Bu kasetteki R. T. Erdoğan’ın sözleri dehşetengiz desem yeridir.

Dün bahsetmiştim. 2002’de haftalık Türkhaber gazetesini/dergisini çıkarıyorduk. 24. sayısına kadar bizim yönetimimizdeydi.

“Erdoğan’ı kim büyüttü?” başlığıyla bir dosya hazırlamıştık. 29 Nisan 2002’de çıkan 3. sayımızın kapağında R. T. Erdoğan vardı. Dergide “Erdoğan’ı kim büyüttü?” başlığı altında uzun bir değerlendirme yazısı yer alıyordu.

Tanınmış iki gazeteciyle röportaj yapmıştık. O gazetecilerden biri “Erdoğan’ın ‘değiştim’ demesi bir gelişme” derken, diğer gazeteci “Erdoğan’ı bitirirler” diyordu.

En üst görevdeki general de çok açık R. T. Erdoğan’a hücum ediyordu.

O sıra ne tartışılıyordu da R. T. Erdoğan’ın adı sık geçiyordu?

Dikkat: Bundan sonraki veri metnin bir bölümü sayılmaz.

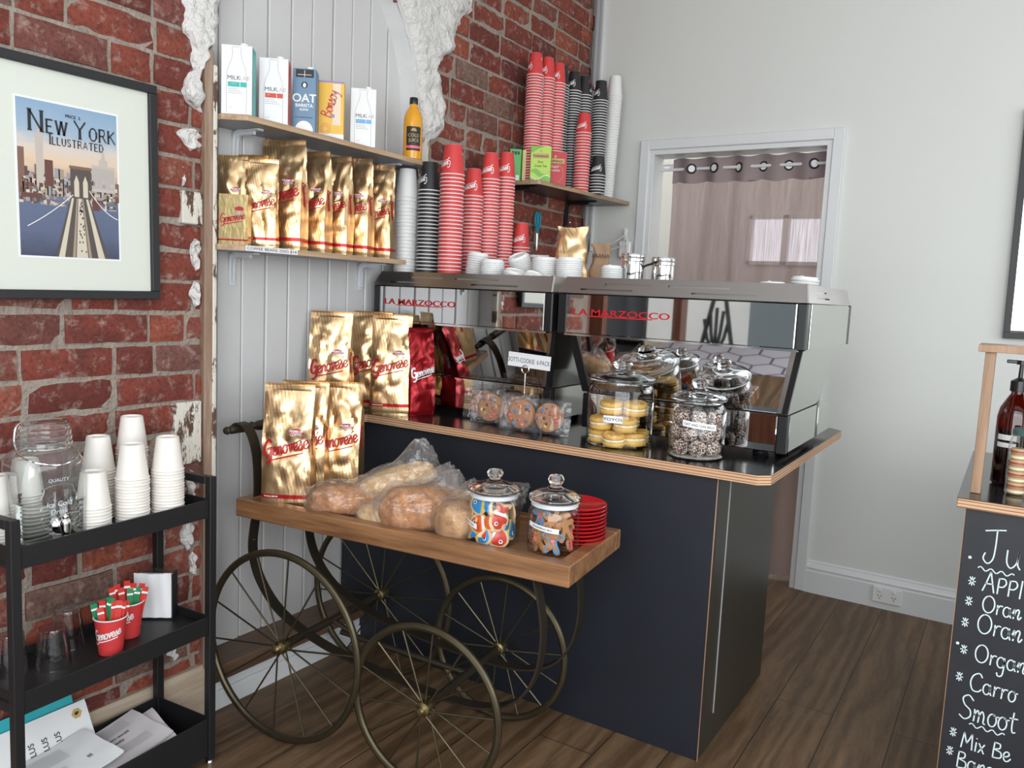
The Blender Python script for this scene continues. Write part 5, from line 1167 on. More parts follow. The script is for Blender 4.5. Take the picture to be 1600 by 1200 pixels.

Daha sonra ortaya çıkarılan Deniz Baykal’ı bile istifa ettiren kasetler gibi, o dönemde de kasetler piyasaya sürülüyordu.

R. T. Erdoğan’ın 1992’de yaptığı bir konuşma, hakikaten kabul edilebilir bir konuşma değildi. Bu kaset servise sokulmuştu.